Dicevamo in apertura che la legge prevede delle forme di recupero dei crediti più celeri quando il diritto del creditore è certo, liquido ed esigibile, il che avviene quando è documentato in una prova scritta. Questa prova scritta può essere, ad esempio:
- un contratto firmato da entrambe le parti;
- una fattura (per quanto sia un documento formato unilaterlamente, a fronte della stessa bisogna comunque corrispondere all’erario le imposte e nessuno, che non abbia effettivamente diritto al pagamento, si azzarderebbe a emettere una fattura falsa solo per fregare il debitore);
- una promessa di pagamento sottoscritta dal debitore o altro documento che, anche se tacitamente, dimostri l’ammissione del debito da parte del debitore (si pensi a una richiesta di dilazione o di saldo e stralcio);
- una transazione sottoscritta dalle parti per trovare un accordo bonario a una precedente contestazione;
- un assegno o una cambiale;
- il verbale dell’assemblea di condominio che approvi il bilancio e il piano di riparto dell’amministratore.

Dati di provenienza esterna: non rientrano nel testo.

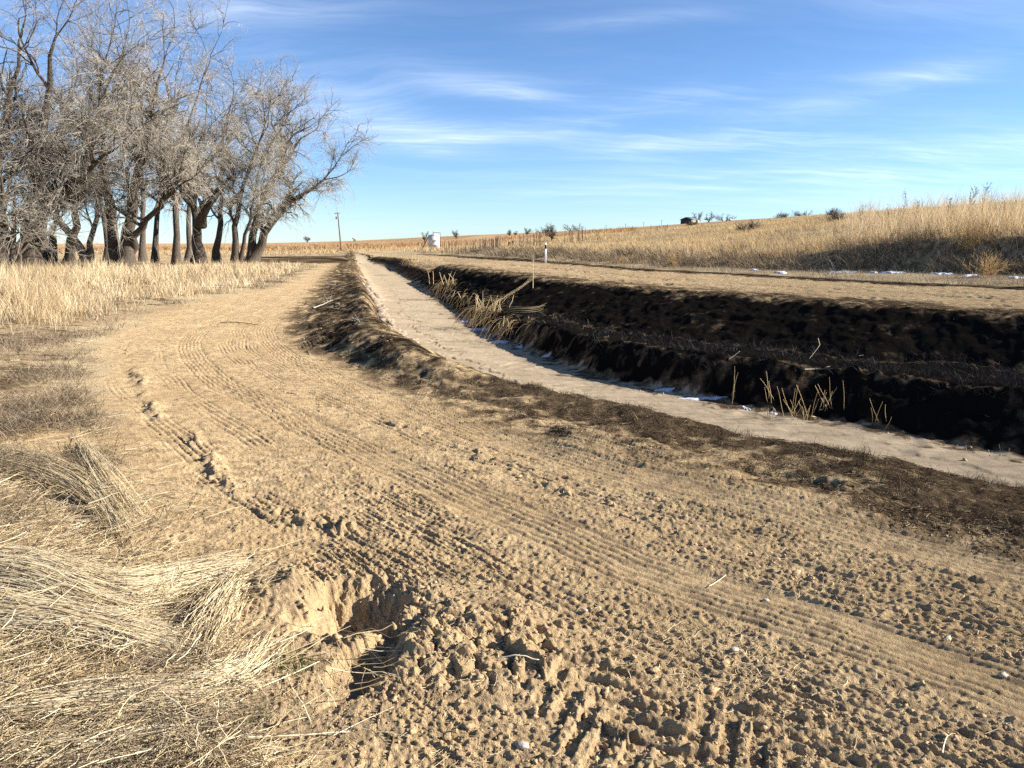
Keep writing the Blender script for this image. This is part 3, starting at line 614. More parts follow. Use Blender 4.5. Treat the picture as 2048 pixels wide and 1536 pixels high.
def bare_tree(name, stems, label, group, dens=1.0, tw=1.0, levels=4, base=None, limb_len=(4.0, 7.4), droop=1.0, dark=0.0):
    base = stems[0][0][0] if base is None else base
    """stems: list of (points (k,3), r0, r1). trunk = stems and limbs, crown = branches and twigs"""
    tr, L1s, R1s, L1P = [], [], [], []
    for Pt, r0, r1 in stems:
        Pt = smooth_line(Pt, 2); Pt = resample3(Pt, 12); Pt[1:-1] += rng.normal(size=(10, 3)) * np.array([.09, .12, .04]) * min(1, r0 / .3)
        rad = np.linspace(1, 0, 12) ** 1.0 * (r0 - .45 * r1) + .45 * r1; rad[0] *= 1.7; rad[1] *= 1.15
        V_, f_, _ = tubes(Pt[None], rad[None], 10, None); tr.append((V_, f_, None))
        nl = max(4, int(rng.integers(9, 13) * dens)); t = np.sort(rng.uniform(.27, 1.0, nl)); t[-1] = 1.0; t[-2] = .98
        u = t * 11; i = np.minimum(u.astype(int), 10); fr = (u - i)[:, None]; S = Pt[i] * (1 - fr) + Pt[i + 1] * fr; T = norm(Pt[i + 1] - Pt[i])
        v = norm(np.cross(T, norm(rng.normal(size=T.shape)))); v[:, 2] = np.abs(v[:, 2]) * .6; a = rng.uniform(.5, 1.15, nl)[:, None]; a[-2:] = .3
        Dv = norm(np.cos(a) * T + np.sin(a) * v); l = rng.uniform(*limb_len, nl) * (.70 + .35 * t)
        rr = np.interp(u, np.arange(12), rad) * rng.uniform(.46, .72, nl)
        L1s.append(grow(S, Dv, l, 9, .20, .085)); R1s.append(np.maximum(rr, .035 * tw)[:, None] * np.linspace(1, .28, 9)[None])
    L1 = np.vstack(L1s); R1 = np.vstack(R1s); V_, f_, _ = tubes(L1, R1, 7); tr.append((V_, f_, None))
    L2, R2 = sprout(L1, R1, max(4, int(9 * dens)), .15, 1.0, (.4, 1.15), (.35, .7), 7, .24, .0, .66, .022 * tw, .8)
    L3, R3 = sprout(L2, R2, max(3, int(5.4 * dens)), .1, 1.0, (.35, 1.1), (.3, .65), 5, .25, -.03 * droop, .55, .010 * tw, .5)
    cr = [tubes(L2, R2, 5, rng.uniform(.0, .35, len(L2)) - dark), tubes(L3, R3, 4, rng.uniform(.15, .9, len(L3)) - dark)]
    if levels >= 4:
        L4, R4 = sprout(L3, R3, max(3, int(4.9 * dens)), .1, 1.0, (.25, .8), (.45, 1.0), 4, .16, -.02 * droop, .6, .0052 * tw, .45)
        cr.append(tubes(L4, R4, 3, rng.uniform(.45, 1.0, len(L4)) - dark))
        low = L1[:, -1, 2] < L1[:, -1, 2].min() + .62 * np.ptp(L1[:, -1, 2])
        if low.sum() > 1:                # long twigs dangling from the lower limbs
            L5, R5 = sprout(L1[low], R1[low], int((9 if base[0] > -27 else 7) * dens), .15, 1.0, (.5, 1.3), (.40, 1.0), 8, .13, -.20, .3, .010 * tw, 1.2)
            L6, R6 = sprout(L5, R5, 6, .1, 1.0, (.25, .7), (.3, .6), 4, .16, -.12, .6, .006 * tw, .4)
            cr += [tubes(L5, R5, 3, rng.uniform(.2, .8, len(L5))), tubes(L6, R6, 3, rng.uniform(.3, .95, len(L6)))]
    if base is None: base = stems[0][0][0]
    root = thing(name, tuple(float(q) for q in base), label, 'tree', group)
    V_, f_, _ = merge(tr); mesh_obj('trunk', V_ - base, f_, M['bark'], root, smooth=True)
    V_, f_, a_ = merge(cr); mesh_obj('crown', V_ - base, f_, M['twig'], root, attrs={'var': a_})
    return root
def resample3(P, n):
    P = np.asarray(P, float); s = np.r_[0, np.cumsum(np.linalg.norm(np.diff(P, axis=0), axis=1))]; q = np.linspace(0, s[-1], n)
    return np.stack([np.interp(q, s, P[:, i]) for i in range(3)], 1)
def stem(d_, pts, r0, r1, drift=0.):
    """photo pixels of one stem at its distance; drift = how far it leans away (m) over its length"""
    n = len(pts); out_ = []
    for i, (px, py) in enumerate(pts):
        out_.append(PD(px, py, d_ + drift * i / (n - 1)))
    P = np.array(out_); 
    return [P, r0, r1]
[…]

In questi casi, il creditore può – depositando la prova scritta presso la cancelleria del giudice – chiedere l’emissione di un decreto ingiuntivo ossia l’ordine di pagamento al debitore, senza che quest’ultimo sia sentito.
Il decreto deve essere poi notificato al debitore entro 60 giorni e questi ha 40 giorni di tempo per pagare o per fare opposizione, contestando l’esistenza o l’entità del credito. In tal caso si aprirà un giudizio regolare in cui l’onere della prova spetta in capo al creditore.
Come agire per recuperare uno stipendio?
Le procedure appena viste (la causa ordinaria prima, il decreto ingiuntivo dopo) possono essere utilizzate anche dal dipendente che non si è visto pagare lo stipendio. Ma quest’ultimo ha anche ulteriori strumenti come la richiesta di intervento dell’Ispettorato Territoriale del Lavoro. Dinanzi a tale ufficio si può “denunciare” (è un termine improprio) il datore di lavoro per ottenere un incontro con questi rivolto a trovare una mediazione. Se non si raggiunge l’accordo, l’Ispettorato comminerà le sanzioni al datore. Diversamente il verbale di conciliazione sarà “titolo esecutivo”, varrà cioè come una sentenza e quindi consentirà, in caso di inadempimento, di passare alla seconda fase del recupero del credito, quella dell’esecuzione forzata.
Quando non è necessaria una causa contro il debitore?
Come visto prima, la fase dell’accertamento del credito – sia che questa avvenga con una causa ordinaria e l’emissione di una sentenza, sia che avvenga in via sommaria, con l’emissione di un decreto ingiuntivo – è un momento fondamentale. Essa però non è necessaria se il creditore è munito già di un titolo esecutivo come una cambiale o un assegno protestati o un contratto autenticato dal notaio che sancisce appunto l’esistenza del credito. In tal caso si può passare direttamente alla fase esecutiva.
Il pignoramento
Il creditore deve notificare al debitore il titolo esecutivo (ad esempio la sentenza di condanna o il decreto ingiuntivo) così chiedendogli di pagare. Dopodiché deve inviargli un secondo atto a mezzo dell’ufficiale giudiziario che si chiama precetto: è una sorta di ultimo invito a pagare entro 10 giorni. Se l’adempimento non avviene spontaneamente, il creditore può avviare il pignoramento dei beni del debitore, scegliendo quelli che ritiene di più facile e immediato realizzo (ad esempio il conto in banca, lo stipendio, la pensione, la casa, ecc.).
Per ogni tipo di pignoramento ci sono regole speciali e limiti che non è possibile trattare in questa sede.